Of course, this is not to deny the existence of countervailing pressures on the relationship. Geopolitics are almost always messy. Putin has been drawn into a problematic axis with Turkey and Iran (along with China further afield) because they form a “despotic” axis against the West.
Cementing this axis is a common contempt for human rights. All three countries’ leaders whittle away at early twentieth century concepts of inviolable state sovereignty in order to enjoy a freer hand both at home and abroad.
Israel’s close alliance with the US is also problematic no matter how warmly President Trump views Putin.
Still, taking a broader view, an understanding with Israel is important to Putin and the Russian leadership.
Moscow’s view is clear.
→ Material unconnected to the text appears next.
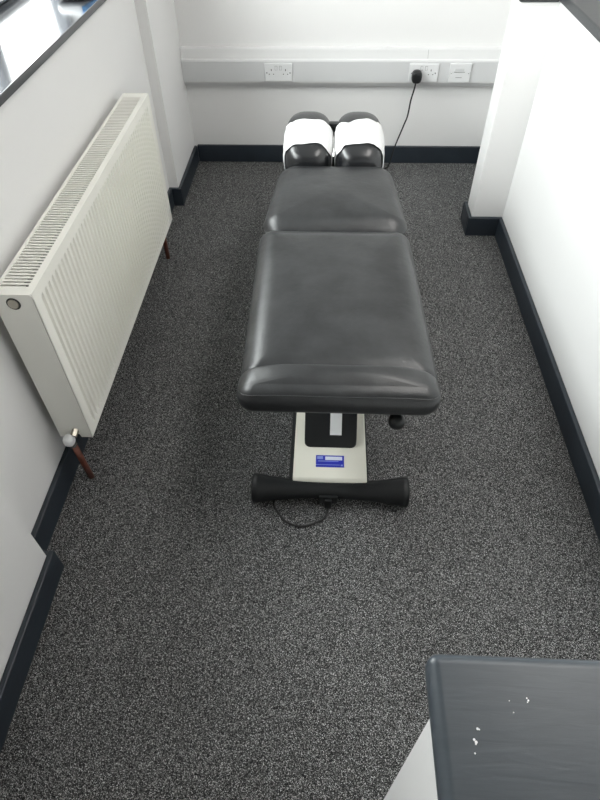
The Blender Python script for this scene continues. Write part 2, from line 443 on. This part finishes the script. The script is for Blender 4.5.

The major threat both within and without Russia’s borders is Sunni Islam: within, because the overwhelming majority of Russian Muslims are Sunni; and without, because a Turkey led by a Sunni fundamentalist leader with imperial Ottoman ambitions poses a greater threat than Shiite Iran – especially as most Russian Muslims are not only Sunni but broadly related to Turkic ethnicity. Hence Putin’s determination to preserve the strategic relationship with Iran in Syria and beyond, and hence his perception of Israel’s regional geostrategic importance.
Israel understands the long-term sagacity of the Russian vision, but cannot allow it to be at the expense of its own short-term goals.
For Israel, the Russian vision is plausible only if it works to rid Syria of the Iranian presence, joins forces to topple its Islamist regime, and – until that goal is achieved – helps wean the Alawite regime in Damascus away from Tehran.
Absent such progress, Israel will have to keep pounding the Shiite militias in Syria and the regime Alawites. Given the Syrian and Hezbollah advance southward towards the Golan Heights, it is not pounding them hard enough.
Hillel Frisch is a professor of political studies and Middle East studies at Bar-Ilan University and a senior research associate at the Begin-Sadat Center for Strategic Studies.